**SUPPLIED MATERIAL**
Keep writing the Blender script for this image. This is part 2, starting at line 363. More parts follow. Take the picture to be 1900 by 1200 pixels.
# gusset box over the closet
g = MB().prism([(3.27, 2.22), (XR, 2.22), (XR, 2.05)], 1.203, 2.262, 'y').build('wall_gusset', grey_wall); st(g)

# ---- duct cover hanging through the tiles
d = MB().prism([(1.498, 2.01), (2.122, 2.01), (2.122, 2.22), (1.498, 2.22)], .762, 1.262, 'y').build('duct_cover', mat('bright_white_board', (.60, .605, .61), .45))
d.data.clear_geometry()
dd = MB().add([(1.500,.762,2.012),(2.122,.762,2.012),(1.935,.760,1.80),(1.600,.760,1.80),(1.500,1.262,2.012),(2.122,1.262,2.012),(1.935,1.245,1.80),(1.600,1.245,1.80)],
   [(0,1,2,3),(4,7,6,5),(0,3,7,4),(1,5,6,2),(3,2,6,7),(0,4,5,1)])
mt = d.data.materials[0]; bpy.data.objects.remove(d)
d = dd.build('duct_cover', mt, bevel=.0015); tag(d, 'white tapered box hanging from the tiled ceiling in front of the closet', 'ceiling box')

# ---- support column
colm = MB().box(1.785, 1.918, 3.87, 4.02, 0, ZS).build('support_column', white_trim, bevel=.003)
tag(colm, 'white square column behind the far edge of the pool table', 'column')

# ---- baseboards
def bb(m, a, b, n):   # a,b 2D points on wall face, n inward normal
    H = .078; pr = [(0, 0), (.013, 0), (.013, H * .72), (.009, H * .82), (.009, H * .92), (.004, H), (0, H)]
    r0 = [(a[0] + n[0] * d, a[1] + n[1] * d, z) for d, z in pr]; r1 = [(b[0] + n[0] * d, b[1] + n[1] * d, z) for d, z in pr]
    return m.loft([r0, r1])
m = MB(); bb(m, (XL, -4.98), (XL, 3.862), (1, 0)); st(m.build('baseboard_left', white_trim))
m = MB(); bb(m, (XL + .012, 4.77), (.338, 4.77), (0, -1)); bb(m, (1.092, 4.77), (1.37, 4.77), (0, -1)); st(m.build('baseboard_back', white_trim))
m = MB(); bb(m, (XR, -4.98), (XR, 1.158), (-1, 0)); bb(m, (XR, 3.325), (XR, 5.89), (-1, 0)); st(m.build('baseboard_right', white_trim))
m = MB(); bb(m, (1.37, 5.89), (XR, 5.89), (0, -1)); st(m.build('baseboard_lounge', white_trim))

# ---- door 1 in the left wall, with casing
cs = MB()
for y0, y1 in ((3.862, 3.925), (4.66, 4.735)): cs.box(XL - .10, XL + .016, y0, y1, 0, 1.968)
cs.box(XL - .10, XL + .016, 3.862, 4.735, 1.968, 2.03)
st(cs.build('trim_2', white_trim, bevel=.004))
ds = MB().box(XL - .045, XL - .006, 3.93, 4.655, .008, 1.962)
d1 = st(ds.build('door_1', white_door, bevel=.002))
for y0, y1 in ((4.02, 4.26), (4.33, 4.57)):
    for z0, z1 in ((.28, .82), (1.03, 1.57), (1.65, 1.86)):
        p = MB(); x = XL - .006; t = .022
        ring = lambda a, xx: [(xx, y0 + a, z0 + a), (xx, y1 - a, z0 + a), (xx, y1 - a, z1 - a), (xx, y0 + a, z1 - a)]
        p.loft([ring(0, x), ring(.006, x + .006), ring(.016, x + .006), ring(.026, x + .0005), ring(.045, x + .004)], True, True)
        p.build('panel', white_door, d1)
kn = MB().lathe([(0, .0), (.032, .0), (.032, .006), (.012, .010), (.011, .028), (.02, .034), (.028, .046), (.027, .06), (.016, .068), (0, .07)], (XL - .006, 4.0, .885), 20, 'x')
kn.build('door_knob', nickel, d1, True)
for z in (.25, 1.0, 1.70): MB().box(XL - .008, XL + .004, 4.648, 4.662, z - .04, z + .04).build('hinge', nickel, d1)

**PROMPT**
Your task is to quote the listing above word for word.

**WRITTEN RESPONSE**
Keep writing the Blender script for this image. This is part 2, starting at line 363. More parts follow. Take the picture to be 1900 by 1200 pixels.
# gusset box over the closet
g = MB().prism([(3.27, 2.22), (XR, 2.22), (XR, 2.05)], 1.203, 2.262, 'y').build('wall_gusset', grey_wall); st(g)

# ---- duct cover hanging through the tiles
d = MB().prism([(1.498, 2.01), (2.122, 2.01), (2.122, 2.22), (1.498, 2.22)], .762, 1.262, 'y').build('duct_cover', mat('bright_white_board', (.60, .605, .61), .45))
d.data.clear_geometry()
dd = MB().add([(1.500,.762,2.012),(2.122,.762,2.012),(1.935,.760,1.80),(1.600,.760,1.80),(1.500,1.262,2.012),(2.122,1.262,2.012),(1.935,1.245,1.80),(1.600,1.245,1.80)],
   [(0,1,2,3),(4,7,6,5),(0,3,7,4),(1,5,6,2),(3,2,6,7),(0,4,5,1)])
mt = d.data.materials[0]; bpy.data.objects.remove(d)
d = dd.build('duct_cover', mt, bevel=.0015); tag(d, 'white tapered box hanging from the tiled ceiling in front of the closet', 'ceiling box')

# ---- support column
colm = MB().box(1.785, 1.918, 3.87, 4.02, 0, ZS).build('support_column', white_trim, bevel=.003)
tag(colm, 'white square column behind the far edge of the pool table', 'column')

# ---- baseboards
def bb(m, a, b, n):   # a,b 2D points on wall face, n inward normal
    H = .078; pr = [(0, 0), (.013, 0), (.013, H * .72), (.009, H * .82), (.009, H * .92), (.004, H), (0, H)]
    r0 = [(a[0] + n[0] * d, a[1] + n[1] * d, z) for d, z in pr]; r1 = [(b[0] + n[0] * d, b[1] + n[1] * d, z) for d, z in pr]
    return m.loft([r0, r1])
m = MB(); bb(m, (XL, -4.98), (XL, 3.862), (1, 0)); st(m.build('baseboard_left', white_trim))
m = MB(); bb(m, (XL + .012, 4.77), (.338, 4.77), (0, -1)); bb(m, (1.092, 4.77), (1.37, 4.77), (0, -1)); st(m.build('baseboard_back', white_trim))
m = MB(); bb(m, (XR, -4.98), (XR, 1.158), (-1, 0)); bb(m, (XR, 3.325), (XR, 5.89), (-1, 0)); st(m.build('baseboard_right', white_trim))
m = MB(); bb(m, (1.37, 5.89), (XR, 5.89), (0, -1)); st(m.build('baseboard_lounge', white_trim))

# ---- door 1 in the left wall, with casing
cs = MB()
for y0, y1 in ((3.862, 3.925), (4.66, 4.735)): cs.box(XL - .10, XL + .016, y0, y1, 0, 1.968)
cs.box(XL - .10, XL + .016, 3.862, 4.735, 1.968, 2.03)
st(cs.build('trim_2', white_trim, bevel=.004))
ds = MB().box(XL - .045, XL - .006, 3.93, 4.655, .008, 1.962)
d1 = st(ds.build('door_1', white_door, bevel=.002))
for y0, y1 in ((4.02, 4.26), (4.33, 4.57)):
    for z0, z1 in ((.28, .82), (1.03, 1.57), (1.65, 1.86)):
        p = MB(); x = XL - .006; t = .022
        ring = lambda a, xx: [(xx, y0 + a, z0 + a), (xx, y1 - a, z0 + a), (xx, y1 - a, z1 - a), (xx, y0 + a, z1 - a)]
        p.loft([ring(0, x), ring(.006, x + .006), ring(.016, x + .006), ring(.026, x + .0005), ring(.045, x + .004)], True, True)
        p.build('panel', white_door, d1)
kn = MB().lathe([(0, .0), (.032, .0), (.032, .006), (.012, .010), (.011, .028), (.02, .034), (.028, .046), (.027, .06), (.016, .068), (0, .07)], (XL - .006, 4.0, .885), 20, 'x')
kn.build('door_knob', nickel, d1, True)
for z in (.25, 1.0, 1.70): MB().box(XL - .008, XL + .004, 4.648, 4.662, z - .04, z + .04).build('hinge', nickel, d1)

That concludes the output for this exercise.